Work to be completed:
Copy all lines in which the word "wide" can be found.

[Supplied information start]

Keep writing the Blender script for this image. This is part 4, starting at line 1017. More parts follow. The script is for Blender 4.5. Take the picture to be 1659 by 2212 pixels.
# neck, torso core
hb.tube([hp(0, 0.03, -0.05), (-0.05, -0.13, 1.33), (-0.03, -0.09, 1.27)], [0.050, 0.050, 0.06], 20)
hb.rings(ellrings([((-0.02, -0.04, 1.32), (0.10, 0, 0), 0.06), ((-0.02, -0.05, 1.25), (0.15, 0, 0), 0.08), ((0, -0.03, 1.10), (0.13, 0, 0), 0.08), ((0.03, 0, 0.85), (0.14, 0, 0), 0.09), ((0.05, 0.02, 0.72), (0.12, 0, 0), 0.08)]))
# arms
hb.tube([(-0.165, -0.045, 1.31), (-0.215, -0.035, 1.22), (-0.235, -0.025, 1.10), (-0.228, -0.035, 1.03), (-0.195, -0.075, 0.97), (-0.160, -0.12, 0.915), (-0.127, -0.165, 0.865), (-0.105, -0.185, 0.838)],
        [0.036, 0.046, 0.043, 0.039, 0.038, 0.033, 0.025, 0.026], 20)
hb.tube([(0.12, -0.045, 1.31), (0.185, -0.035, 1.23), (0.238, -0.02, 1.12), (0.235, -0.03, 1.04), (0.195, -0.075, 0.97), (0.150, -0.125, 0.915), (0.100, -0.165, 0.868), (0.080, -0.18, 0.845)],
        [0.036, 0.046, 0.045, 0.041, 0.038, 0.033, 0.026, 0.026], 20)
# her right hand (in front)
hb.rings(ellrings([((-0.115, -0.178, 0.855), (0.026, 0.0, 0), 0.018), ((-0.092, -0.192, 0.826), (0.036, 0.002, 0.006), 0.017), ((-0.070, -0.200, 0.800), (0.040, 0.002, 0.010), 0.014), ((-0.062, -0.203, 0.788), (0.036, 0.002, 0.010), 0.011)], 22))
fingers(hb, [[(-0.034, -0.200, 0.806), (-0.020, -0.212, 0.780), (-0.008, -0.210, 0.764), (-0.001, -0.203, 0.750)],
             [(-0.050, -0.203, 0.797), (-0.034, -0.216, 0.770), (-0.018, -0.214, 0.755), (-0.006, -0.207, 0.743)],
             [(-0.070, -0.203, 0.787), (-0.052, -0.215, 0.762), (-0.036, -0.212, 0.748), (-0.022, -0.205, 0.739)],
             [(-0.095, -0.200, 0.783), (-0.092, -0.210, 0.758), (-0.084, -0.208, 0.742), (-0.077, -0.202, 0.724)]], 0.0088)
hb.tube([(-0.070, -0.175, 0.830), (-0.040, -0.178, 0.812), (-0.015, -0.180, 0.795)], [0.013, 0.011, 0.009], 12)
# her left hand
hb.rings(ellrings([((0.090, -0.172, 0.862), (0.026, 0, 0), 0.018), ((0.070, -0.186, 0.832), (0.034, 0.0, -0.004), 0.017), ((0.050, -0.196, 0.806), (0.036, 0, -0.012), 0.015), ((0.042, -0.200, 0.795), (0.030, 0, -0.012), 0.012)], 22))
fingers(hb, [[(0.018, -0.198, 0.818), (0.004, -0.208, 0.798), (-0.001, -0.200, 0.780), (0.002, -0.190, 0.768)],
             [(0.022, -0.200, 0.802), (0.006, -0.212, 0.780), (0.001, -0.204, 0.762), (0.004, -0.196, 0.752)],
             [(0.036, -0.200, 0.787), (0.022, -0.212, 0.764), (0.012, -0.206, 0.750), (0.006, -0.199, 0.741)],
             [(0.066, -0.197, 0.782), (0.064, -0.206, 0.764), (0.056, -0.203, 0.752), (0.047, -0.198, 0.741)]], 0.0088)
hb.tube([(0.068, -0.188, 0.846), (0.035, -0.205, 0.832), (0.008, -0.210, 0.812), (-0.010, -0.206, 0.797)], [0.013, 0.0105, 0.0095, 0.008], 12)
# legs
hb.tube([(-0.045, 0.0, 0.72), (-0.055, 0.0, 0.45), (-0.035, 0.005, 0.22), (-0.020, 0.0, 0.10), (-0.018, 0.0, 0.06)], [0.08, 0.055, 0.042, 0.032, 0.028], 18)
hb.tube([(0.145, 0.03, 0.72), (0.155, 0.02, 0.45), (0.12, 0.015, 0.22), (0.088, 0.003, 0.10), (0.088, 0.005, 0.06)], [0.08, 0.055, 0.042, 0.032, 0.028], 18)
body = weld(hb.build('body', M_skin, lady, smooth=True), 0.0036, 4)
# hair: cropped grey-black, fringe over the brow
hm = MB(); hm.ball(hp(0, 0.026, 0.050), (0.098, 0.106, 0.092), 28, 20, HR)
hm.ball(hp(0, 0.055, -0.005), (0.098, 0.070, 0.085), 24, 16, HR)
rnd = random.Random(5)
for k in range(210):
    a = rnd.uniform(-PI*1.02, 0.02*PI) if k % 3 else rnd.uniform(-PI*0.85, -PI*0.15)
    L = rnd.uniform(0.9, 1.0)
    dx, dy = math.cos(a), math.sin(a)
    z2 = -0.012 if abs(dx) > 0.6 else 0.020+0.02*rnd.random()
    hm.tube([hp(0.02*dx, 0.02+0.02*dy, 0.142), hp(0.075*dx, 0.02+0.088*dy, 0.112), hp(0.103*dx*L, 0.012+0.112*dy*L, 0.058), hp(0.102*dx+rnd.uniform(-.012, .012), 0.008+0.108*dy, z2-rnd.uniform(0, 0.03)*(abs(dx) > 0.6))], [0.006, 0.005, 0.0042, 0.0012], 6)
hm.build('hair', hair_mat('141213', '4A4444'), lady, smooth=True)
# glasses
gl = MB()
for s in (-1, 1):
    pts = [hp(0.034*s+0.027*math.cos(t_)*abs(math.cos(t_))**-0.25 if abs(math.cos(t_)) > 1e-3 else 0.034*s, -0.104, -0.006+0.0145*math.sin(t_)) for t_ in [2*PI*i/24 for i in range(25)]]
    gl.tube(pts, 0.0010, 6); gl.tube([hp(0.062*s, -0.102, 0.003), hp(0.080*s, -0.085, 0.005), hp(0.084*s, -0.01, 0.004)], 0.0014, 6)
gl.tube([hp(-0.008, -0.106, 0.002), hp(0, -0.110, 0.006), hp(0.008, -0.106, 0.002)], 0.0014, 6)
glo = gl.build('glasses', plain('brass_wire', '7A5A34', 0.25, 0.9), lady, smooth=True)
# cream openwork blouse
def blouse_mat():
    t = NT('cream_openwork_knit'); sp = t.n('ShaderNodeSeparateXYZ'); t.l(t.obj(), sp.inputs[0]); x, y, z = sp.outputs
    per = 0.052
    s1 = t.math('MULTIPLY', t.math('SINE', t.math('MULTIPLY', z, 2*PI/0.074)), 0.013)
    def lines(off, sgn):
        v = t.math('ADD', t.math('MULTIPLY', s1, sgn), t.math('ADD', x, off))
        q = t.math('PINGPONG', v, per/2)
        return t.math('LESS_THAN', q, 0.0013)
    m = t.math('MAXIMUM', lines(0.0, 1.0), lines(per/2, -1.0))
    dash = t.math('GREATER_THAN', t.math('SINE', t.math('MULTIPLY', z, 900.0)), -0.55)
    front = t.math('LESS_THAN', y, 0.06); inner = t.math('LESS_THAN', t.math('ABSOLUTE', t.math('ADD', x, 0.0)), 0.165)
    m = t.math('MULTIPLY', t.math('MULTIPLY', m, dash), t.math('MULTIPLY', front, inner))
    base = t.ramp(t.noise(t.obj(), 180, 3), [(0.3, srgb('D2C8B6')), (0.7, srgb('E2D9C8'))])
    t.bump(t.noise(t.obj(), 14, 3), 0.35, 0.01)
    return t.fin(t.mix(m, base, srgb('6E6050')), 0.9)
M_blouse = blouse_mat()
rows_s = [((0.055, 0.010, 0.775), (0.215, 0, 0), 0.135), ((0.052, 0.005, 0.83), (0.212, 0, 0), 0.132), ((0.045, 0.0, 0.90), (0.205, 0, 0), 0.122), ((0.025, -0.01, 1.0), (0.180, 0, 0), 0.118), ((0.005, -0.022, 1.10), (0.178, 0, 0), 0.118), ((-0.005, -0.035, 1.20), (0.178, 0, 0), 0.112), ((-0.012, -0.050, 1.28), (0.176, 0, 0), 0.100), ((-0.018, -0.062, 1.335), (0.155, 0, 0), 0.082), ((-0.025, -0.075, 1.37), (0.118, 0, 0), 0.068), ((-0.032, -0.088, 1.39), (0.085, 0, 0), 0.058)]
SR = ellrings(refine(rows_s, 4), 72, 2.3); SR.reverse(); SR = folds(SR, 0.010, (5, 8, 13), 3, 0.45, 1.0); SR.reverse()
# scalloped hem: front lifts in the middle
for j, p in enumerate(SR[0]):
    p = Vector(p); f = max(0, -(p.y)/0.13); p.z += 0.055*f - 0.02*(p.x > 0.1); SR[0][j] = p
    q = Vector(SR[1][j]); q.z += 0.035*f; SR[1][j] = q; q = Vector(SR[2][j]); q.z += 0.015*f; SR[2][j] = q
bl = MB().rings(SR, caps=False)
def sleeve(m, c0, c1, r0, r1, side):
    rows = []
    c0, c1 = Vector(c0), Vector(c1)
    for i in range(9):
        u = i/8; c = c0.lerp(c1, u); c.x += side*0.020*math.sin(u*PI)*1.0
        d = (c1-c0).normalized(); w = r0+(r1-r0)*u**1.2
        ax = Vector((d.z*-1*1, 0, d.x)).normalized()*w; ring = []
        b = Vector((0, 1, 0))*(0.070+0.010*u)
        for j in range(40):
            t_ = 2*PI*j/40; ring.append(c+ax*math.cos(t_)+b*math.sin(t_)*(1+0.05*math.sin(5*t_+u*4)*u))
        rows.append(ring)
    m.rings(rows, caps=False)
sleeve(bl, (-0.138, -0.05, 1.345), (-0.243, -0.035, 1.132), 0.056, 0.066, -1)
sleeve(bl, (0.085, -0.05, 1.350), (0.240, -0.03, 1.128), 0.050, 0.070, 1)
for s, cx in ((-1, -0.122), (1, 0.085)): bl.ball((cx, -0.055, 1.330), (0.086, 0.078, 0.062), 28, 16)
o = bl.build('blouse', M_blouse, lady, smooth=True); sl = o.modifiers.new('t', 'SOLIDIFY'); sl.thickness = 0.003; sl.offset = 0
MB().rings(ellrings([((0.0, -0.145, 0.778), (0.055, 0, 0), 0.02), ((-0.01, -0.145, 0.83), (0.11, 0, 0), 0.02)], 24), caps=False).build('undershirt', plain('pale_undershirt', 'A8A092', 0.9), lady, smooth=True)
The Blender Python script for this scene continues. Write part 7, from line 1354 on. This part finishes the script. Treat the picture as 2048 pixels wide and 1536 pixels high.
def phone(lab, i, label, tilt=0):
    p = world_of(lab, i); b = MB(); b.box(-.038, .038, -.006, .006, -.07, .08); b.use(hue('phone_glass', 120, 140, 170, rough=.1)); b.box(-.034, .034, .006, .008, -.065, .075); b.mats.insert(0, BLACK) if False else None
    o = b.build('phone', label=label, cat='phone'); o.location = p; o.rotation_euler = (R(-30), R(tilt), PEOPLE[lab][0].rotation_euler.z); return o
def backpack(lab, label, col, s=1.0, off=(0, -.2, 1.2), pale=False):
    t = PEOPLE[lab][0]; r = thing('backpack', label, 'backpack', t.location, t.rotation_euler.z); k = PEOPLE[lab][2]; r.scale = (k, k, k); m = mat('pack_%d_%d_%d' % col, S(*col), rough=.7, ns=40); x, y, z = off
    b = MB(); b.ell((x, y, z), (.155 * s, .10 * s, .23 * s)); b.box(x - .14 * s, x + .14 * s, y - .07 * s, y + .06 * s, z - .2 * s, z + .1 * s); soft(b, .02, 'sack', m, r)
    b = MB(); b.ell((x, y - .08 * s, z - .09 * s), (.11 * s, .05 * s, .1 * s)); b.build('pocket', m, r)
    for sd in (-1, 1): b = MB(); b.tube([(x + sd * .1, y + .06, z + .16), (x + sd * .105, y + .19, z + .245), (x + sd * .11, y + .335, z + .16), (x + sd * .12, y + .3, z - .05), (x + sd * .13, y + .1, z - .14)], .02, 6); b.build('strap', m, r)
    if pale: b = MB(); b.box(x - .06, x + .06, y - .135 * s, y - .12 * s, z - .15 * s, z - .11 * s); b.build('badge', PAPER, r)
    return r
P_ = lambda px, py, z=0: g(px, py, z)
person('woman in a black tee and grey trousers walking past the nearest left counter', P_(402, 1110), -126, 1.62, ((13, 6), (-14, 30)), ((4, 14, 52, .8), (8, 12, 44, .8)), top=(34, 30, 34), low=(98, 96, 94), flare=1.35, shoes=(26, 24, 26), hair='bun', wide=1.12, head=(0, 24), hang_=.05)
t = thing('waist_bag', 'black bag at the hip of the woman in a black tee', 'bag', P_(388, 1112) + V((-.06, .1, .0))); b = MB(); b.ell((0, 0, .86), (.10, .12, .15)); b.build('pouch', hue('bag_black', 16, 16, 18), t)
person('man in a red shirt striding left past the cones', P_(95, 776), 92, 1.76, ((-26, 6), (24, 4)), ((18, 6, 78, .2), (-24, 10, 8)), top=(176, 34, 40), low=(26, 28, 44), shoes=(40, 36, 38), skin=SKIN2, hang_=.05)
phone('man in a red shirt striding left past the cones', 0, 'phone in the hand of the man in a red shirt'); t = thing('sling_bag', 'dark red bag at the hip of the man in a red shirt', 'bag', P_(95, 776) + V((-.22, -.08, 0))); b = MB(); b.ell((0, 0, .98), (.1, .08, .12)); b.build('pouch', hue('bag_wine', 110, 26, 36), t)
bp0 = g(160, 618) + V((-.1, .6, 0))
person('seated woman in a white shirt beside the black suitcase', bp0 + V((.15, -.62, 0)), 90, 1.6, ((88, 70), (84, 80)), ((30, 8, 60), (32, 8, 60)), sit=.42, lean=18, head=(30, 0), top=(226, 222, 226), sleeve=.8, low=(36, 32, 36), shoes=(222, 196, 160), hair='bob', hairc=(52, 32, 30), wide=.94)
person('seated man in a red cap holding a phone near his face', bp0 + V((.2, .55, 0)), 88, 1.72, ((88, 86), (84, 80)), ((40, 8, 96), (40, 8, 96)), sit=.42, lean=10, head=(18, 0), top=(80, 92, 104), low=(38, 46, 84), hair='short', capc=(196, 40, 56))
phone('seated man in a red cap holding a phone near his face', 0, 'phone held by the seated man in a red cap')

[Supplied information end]

Task result:
The Blender Python script for this scene continues. Write part 7, from line 1354 on. This part finishes the script. Treat the picture as 2048 pixels wide and 1536 pixels high.
person('woman in a black tee and grey trousers walking past the nearest left counter', P_(402, 1110), -126, 1.62, ((13, 6), (-14, 30)), ((4, 14, 52, .8), (8, 12, 44, .8)), top=(34, 30, 34), low=(98, 96, 94), flare=1.35, shoes=(26, 24, 26), hair='bun', wide=1.12, head=(0, 24), hang_=.05)
person('seated woman in a white shirt beside the black suitcase', bp0 + V((.15, -.62, 0)), 90, 1.6, ((88, 70), (84, 80)), ((30, 8, 60), (32, 8, 60)), sit=.42, lean=18, head=(30, 0), top=(226, 222, 226), sleeve=.8, low=(36, 32, 36), shoes=(222, 196, 160), hair='bob', hairc=(52, 32, 30), wide=.94)